東京地方裁判所平成31年1月23日判決(判例タイムズ1477号168頁)
本件は、被控訴人である弁護士法人が、業務停止処分を受けたため、従業員弁護士である控訴人に自宅待機命令を発し、その期間中は労働基準法26条所定の休業手当相当額のみを支払ったところ、控訴人が、その期間中に労務提供ができなくなったことは被控訴人の責めに帰すべき事由によるから、民法536条2項(改正前)を根拠として、被控訴人に対し、その間の賃金請求をした事案である。原審はこれを認めなったため、控訴人が控訴した。
裁判所は以下の様に述べて、控訴人の請求を認容した。まず、弁護士法人は、「当該弁護士法人所属の弁護士が当該弁護士法人の業務として故意又は過失により法令違反行為を行った場合には、それが当該弁護士法人において全く知り得ない態様で行われるなどの特段の事情のない限り、かかる法令違反行為を理由として懲戒を受けることについても予見可能性がある」とする。
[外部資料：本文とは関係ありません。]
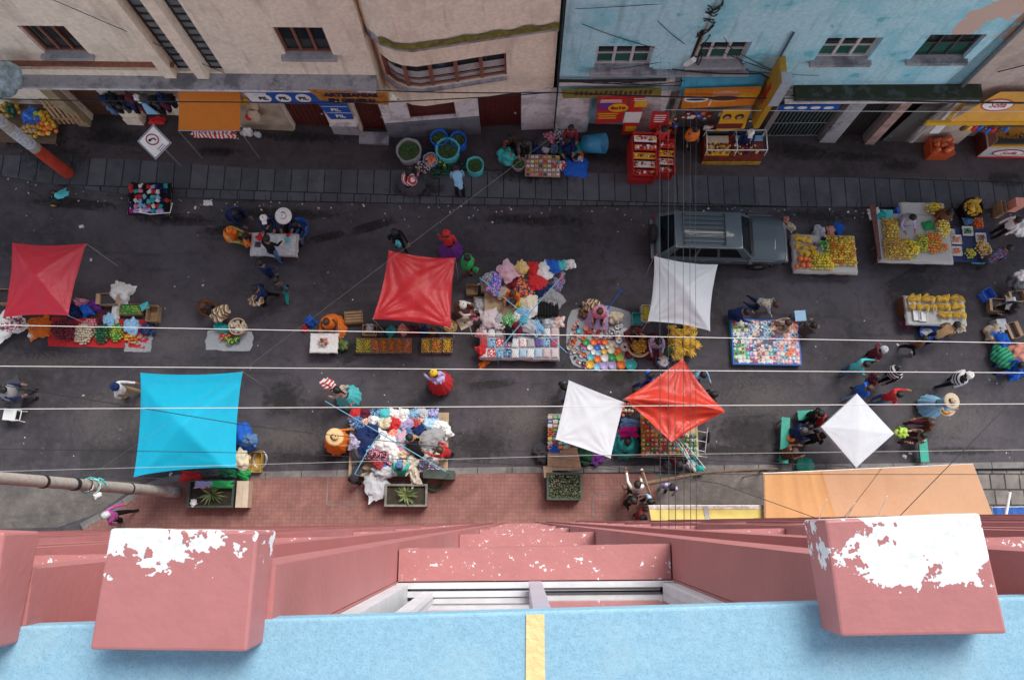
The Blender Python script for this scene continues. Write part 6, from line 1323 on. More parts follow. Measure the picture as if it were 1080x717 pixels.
FR('heap of yellow peaches at the back of the big fruit table', 984, 221, .6, .42, ['lemon', 'gold', 'lemon'], .048, h=.62); FR('heap of pale yellow apples at the right back of the big fruit table', 992, 240, .52, .78, ['lemon', 'cream', 'lemon'], .05, h=.64); garment(979, 238, .65, 'green', .35, .4, .1, kind='green leaves', cat='vegetables', label='light green leaves among the citrus heaps')
for (x, y, c, w) in ((922, 225, 'white', .4), (928, 227, 'teal', .3)): garment(x, y, .6, c, w, .5, .15, kind='cloth', cat='cloth', label=f'{c} cloth at the left back of the big fruit table')
cbox(935, 227, .42, .42, .6, 'square turquoise box behind the small brown oranges', 0, 0, 'turquoise', False); cbox(950, 226, .3, .6, .5, 'tall blue box left of the lilac fruit seller', .1, 0, 'blue', False)
# small table right of it
for (x, y, l, inn) in ((1008, 253, 'peach', ['salmon', 'gold']), (1008.5, 265, 'apricot', ['salmon', 'orange']), (1020, 244, 'grape', ['dark green', 'green']), (1034, 251, 'fig', ['tan', 'maroon']), (1001, 247, 'plum', ['silver', 'lilac'])):
    tray(x, y, .42, .4, .36, f'white tray of {l} coloured fruit right of the big table', 'white', None); FR(f'few {l} coloured fruits in a white tray right of the big table', x, y, .27, .22, inn, .035, 'fruit_spread', .02, .44)
table('small low table of trays right of the big fruit table', 1003, 240, 1045, 276, .4, name='stall_table', top=C('navy', 'paint')); FR('round heap of yellow green limes right of the big fruit table', 1022, 268, .38, .36, ['lime', 'yellow'], .036, h=.45); FR('round heap of golden pears at the corner of the small low table', 1036, 264, .58, .62, ['gold', 'yellow', 'cream'], .042, h=.45); garment(1034, 276, .2, 'turquoise', .7, .2, .1, rz=0, kind='turquoise cloth', cat='cloth', label='turquoise cloth hanging under the golden pears')
crate('small crate of red tomatoes behind the trays', 1031, 236, .42, .52, .3); FR('red orange tomatoes filling the small crate', 1031, 236, .36, .46, ['salmon', 'orange', 'red'], .04, 'fruit_spread', .03, .3); garment(1021, 233, .3, 'denim blue', .3, .4, .1, kind='blue cloth', cat='cloth', label='blue cloth left of the tomato crate')
sack(1026, 219, 'black sack brimming with yellow bananas by the far kerb', 'black', ['yellow', 'gold', 'yellow'], .36, .6)
for k in range(7): one('banana_bunch', 'banana bunch on top of the black sack', 'bananas', banana_mesh(.8, 7), frame(1026 + R.uniform(-5, 5), 218 + R.uniform(-5, 5), .62, R.uniform(0, 6)), 'banana bunches on the black sack')
cbox(1075, 213, .35, .35, .6, 'reddish box on end near the right edge by the far kerb', 0, 0, 'salmon', False); crate('tall narrow wooden crate near the right edge by the far kerb', 1058, 218, .18, .5, .6); bag(1074, 240, .5, 'white', .35, 'white bag near the right edge', knot=False)
# banana table right middle
table('small table with paper cups of bananas in the open road', 955, 313, 1017, 342, .6, cloth=FT, hang=.1); cbox(955, 322, .22, .65, .55, 'brown upright board box at the left end of the banana table', 0, 0, 'brown', False)
for j in range(3):
    for i in range(8):
        x, y = 960 + i * 7.4 + j * 1.5, 315.5 + j * 8.5
        if j == 2 and i < 4: continue
        one('banana_bunch', 'short yellow banana bunch on the small road table', 'bananas', banana_mesh(.85, 9), frame(x, y, .62, R.uniform(0, 6.3)), 'short banana bunches on the small road table')
for x, y in ((962, 319), (967, 333), (973, 334)): tray(x, y, .61, .3, .36, 'white paper tray at the left of the banana table', 'white', 'white paper trays at the left of the banana table')
tub(980, 350, 'round bright blue tub with a white cloth below the banana table', 'blue', .32, .3, ['white', 'silver']); garment(956, 341, .3, 'maroon', .4, .4, .2, kind='maroon cloth', cat='cloth', label='maroon cloth beside the white paper trays'); garment(1013, 346, .6, 'cream', .3, .3, .2, kind='cream hat', cat='cloth', label='cream cloth held beside the black hair of the banana seller')
# right edge boxes and sacks
crate('blue plastic crate standing alone at the right', 1043, 310, .42, .42, .32, .5, m=C('blue', 'plastic')); cbox(1056, 322, .75, .5, .35, 'brown cardboard box right of the blue plastic crate', -.05); garment(1066, 320, .4, 'white', .5, .4, .2, kind='white bag', cat='bag', label='white bag on the brown cardboard box'); cbox(1073, 312, .5, .4, .5, 'cardboard box at the right edge above the white bag', .1); bag(1071, 298, .4, 'dark grey', .32, 'dark bag on boxes at the right edge', knot=False); bag(1077, 292, .6, 'white', .25, 'white bag on top at the right edge', knot=False)
q = MB(); q.ball((0, 0, .32), .42, STRIPES.setdefault('green sack', stripes('green sack', ('green', 'teal', 'green', 'dark green'), 8, .2)), 3, (1.15, .8, .7), jit=.25); one('sack', 'long bright green sack lying at the right edge', 'sack', q, frame(1057, 377, 0, rad(-50), seen=.3))
bag(1049, 352, .02, 'beige', .38, 'beige cloth sack above the bright green one', m=C('beige')); garment(1056, 357, .45, 'blue', .45, .7, .2, rz=.5, kind='blue cloth', cat='cloth', label='blue cloth between the beige sack and the cardboard'); cbox(1069, 348, .28, .6, .4, 'narrow cardboard box leaning beside the blue cloth', .3); cbox(1056, 342, .36, .42, .4, 'pale grey box above the blue cloth', .1, 0, 'silver', False)
bag(1075, 372, .02, 'salmon', .4, 'pinkish sack at the right edge', m=C('salmon')); garment(1068, 395, .02, 'blue', .45, .4, .25, kind='blue bag', cat='bag', label='blue plastic bag at the lower right of the sacks'); garment(1079, 389, .1, 'blue', .5, .5, .3, kind='blue sheet', cat='sheet', label='blue plastic sheet at the right edge below the pinkish sack')
# --- turquoise canopy surroundings
bag(258, 460, .25, 'blue', .42, 'big blue bundle at the right edge of the turquoise canopy', sc=(.75, 1.2, .7), knot=False, m=C('blue')); garment(263, 464, .75, 'denim blue', .4, .5, .2, kind='jeans', cat='garment', label='denim garment lying on the big blue bundle')
crate('yellow plastic crate standing right of the turquoise canopy', 268, 487, .4, .68, .35, m=C('gold', 'plastic')); bag(253, 484, .3, 'white', .35, 'white sack between the turquoise canopy and the yellow crate', m=C('cream'), knot=False)
q = MB(); 
for k in range(2): q.tube([V((.22 * math.cos(t), .3 * math.sin(t), .2 + .12 * k)) for t in [i * math.pi / 8 for i in range(17)]], .015, STEEL, 6)
one('wire_hoops', 'pair of steel hoops beside the yellow plastic crate', 'hoops', q, frame(277, 485, 0)); garment(256, 499, .3, 'green', .5, .35, .2, kind='green bag', cat='bag', label='pale green bag below the yellow crate'); 
for (x, y, c, w) in ((205, 502, 'red', .8), (222, 500, 'dark grey', .9), (240, 499, 'dark green', .6)): garment(x, y, .5, c, w, .35, .2, rz=0, where='under the edge of the turquoise canopy', kind='cloth roll', cat='cloth')
def planter(label, x0, y0, x1, y1, h, kind, m, group='planters on the red pavement'):
    w, d, M_ = rect(x0, y0, x1, y1, h + .12); root = thing('planter', label, 'planter', M_ @ Matrix.Translation((0, 0, .12)), group); t = .07; q = MB()
    for c, s in (((0, 0, .05), (w, d, .1)), ((w / 2 - t / 2, 0, h / 2), (t, d, h)), ((-w / 2 + t / 2, 0, h / 2), (t, d, h)), ((0, d / 2 - t / 2, h / 2), (w - 2 * t - .004, t, h)), ((0, -d / 2 + t / 2, h / 2), (w - 2 * t - .004, t, h))): q.box(c, s, m)
    part('box', q, root); q = MB(); q.box((0, 0, h - .12), (w - 2 * t, d - 2 * t, .04), mat('potting soil', (.035, .028, .018), .95, .4, 8)); part('soil', q, root)
    q = MB()
    if kind == 'agave':
        for i in range(46):
            a = R.uniform(0, 6.283); L = R.uniform(.35, .62) * min(w, d) * 1.1; el = R.uniform(.15, 1.1); t_ = V((math.cos(a) * math.cos(el), math.sin(a) * math.cos(el), math.sin(el))); s = V((-math.sin(a), math.cos(a), 0)) * .022; b = V((0, 0, h - .1))
            q.add([b - s, b + s, b + t_ * L * .55 + s * 1.1, b + t_ * L * .55 - s * 1.1, b + t_ * L - V((0, 0, L * .2))], [(0, 1, 2, 3), (3, 2, 4)], mat('agave leaf ' + str(i % 3), ((.12, .17, .05), (.06, .11, .03), (.22, .22, .08))[i % 3], .6, .2))
        part('agave', q, root)
    else:
        for i in range(700):
            c = V((R.uniform(-.5, .5) * (w - .1), R.uniform(-.5, .5) * (d - .1), h - .08 + R.random() * .12)); t_ = V((R.uniform(-1, 1), R.uniform(-1, 1), R.uniform(-.2, .8))).normalized() * R.uniform(.02, .05); s = t_.cross(V((R.random(), R.random(), 1))).normalized() * .018
            q.add([c - t_, c + s, c + t_, c - s], [(0, 1, 2, 3)], mat('small leaf ' + str(i % 4), ((.05, .09, .03), (.02, .045, .015), (.12, .15, .06), (.20, .20, .14))[i % 4], .7, .3))
        o = part('foliage', q, root); o['kind'] = 'stuff'
    return root
PLM = mat('dark green planter', (.05, .07, .055), .7, .3, 6, .3); PLG = plaster('grey concrete planter', (.22, .21, .19), (.07, .08, .06), amt=.6, scale=3)
planter('concrete planter with a spiky agave below the clothes heap', 404, 510, 449, 534, .55, 'agave', PLG); planter('dark green planter full of small leaves below the cardboard pieces', 575, 498, 612, 527, .6, 'leaves', PLM); planter('concrete planter with stems and dry leaves beside the leaning concrete pole', 196, 506, 245, 535, .55, 'agave', PLM)
cbox(254, 521, .38, .85, .55, 'beige flat topped block at the right end of the stem planter', 0, .12, 'beige', False); garment(232, 511, .75, 'green', .8, .25, .1, rz=0, kind='green cloth', cat='cloth', label='light green cloth draped over the stem planter'); garment(217, 511, .75, 'lilac', .7, .22, .1, rz=0, kind='lilac cloth', cat='cloth', label='lilac cloth draped over the stem planter'); bag(204, 530, .6, 'white', .12, 'small white bag on the stem planter', knot=False)
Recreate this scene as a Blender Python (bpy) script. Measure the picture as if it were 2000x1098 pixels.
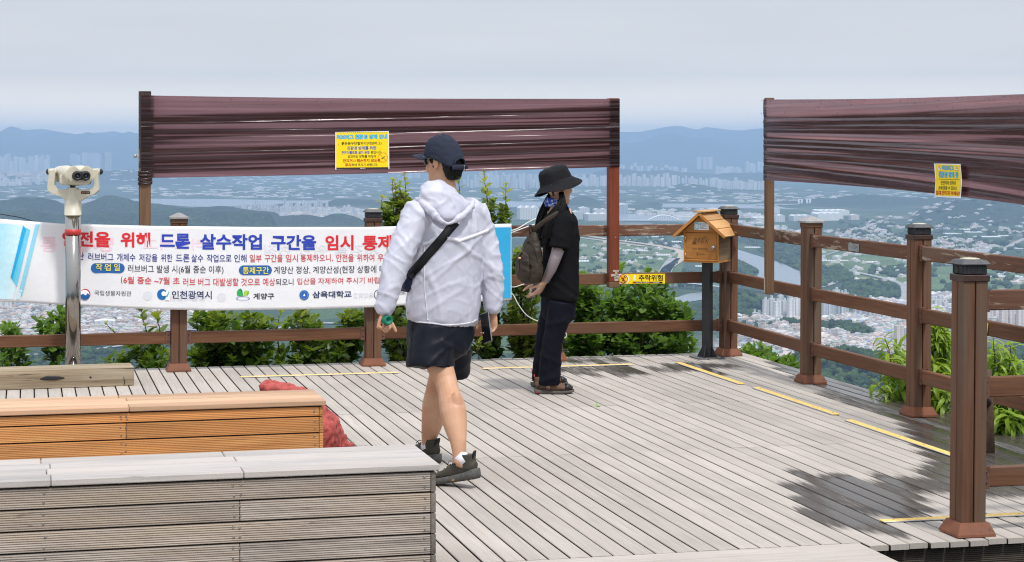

また、「懲戒として…いずれの処分が選択されるかなどの処分量定については、所属弁護士会等の裁量に委ねられるものではあるが…弁護士の職務ないし立場に照らすと、合理的理由のない限り量定のとおりの処分となることにつき予見可能性があることも否定できない」とする。
そして、被控訴人は、本件で懲戒事由となった「本件広告掲載行為の違法性を認識していたことは明らかであり、かかる違法行為を理由として所属弁護士会の懲戒を受ける事態となることについても、十分に予見可能であった」こと、及び「被控訴人は…大規模な弁護士法人であって…本件広告掲載行為の社会的影響が大きいこと、本件広告は…一般消費者の利益保護という景表法の目的を損なうおそれの強いものであること、…本件広告の更新回数や継続期間等に照らしその態様も悪質といえること」などに照らして、「被控訴人は、本件違反を理由として本件業務停止を含む相当重い懲戒処分を受ける可能性があることを容易に予見可能」であり、被控訴人が「全ての受任事件に係る委任契約の解除を義務付けられる…期間の業務停止処分を上回るものではないと信じる合理的理由があることを裏付ける的確な証拠はない」とする。
そのうえで、「被控訴人は…少なくとも過失により本件履行不能を招来したというべきであるから、本件履行不能は、被控訴人の民法536条2項の帰責事由によるものであると認められる」とした。
なお、被控訴人は、本件自宅待機を指示した際に、控訴人から「承知しました。」と返信されていたことから、賃金請求を信義則違反であるとの主張も行ったが、裁判所は、「本件自宅待機命令の単なる応諾に過ぎず、他に控訴人が休業手当を超える賃金請求権を放棄したことをうかがわせる事情も認められないから…信義則に反すると認められる余地はない」とした。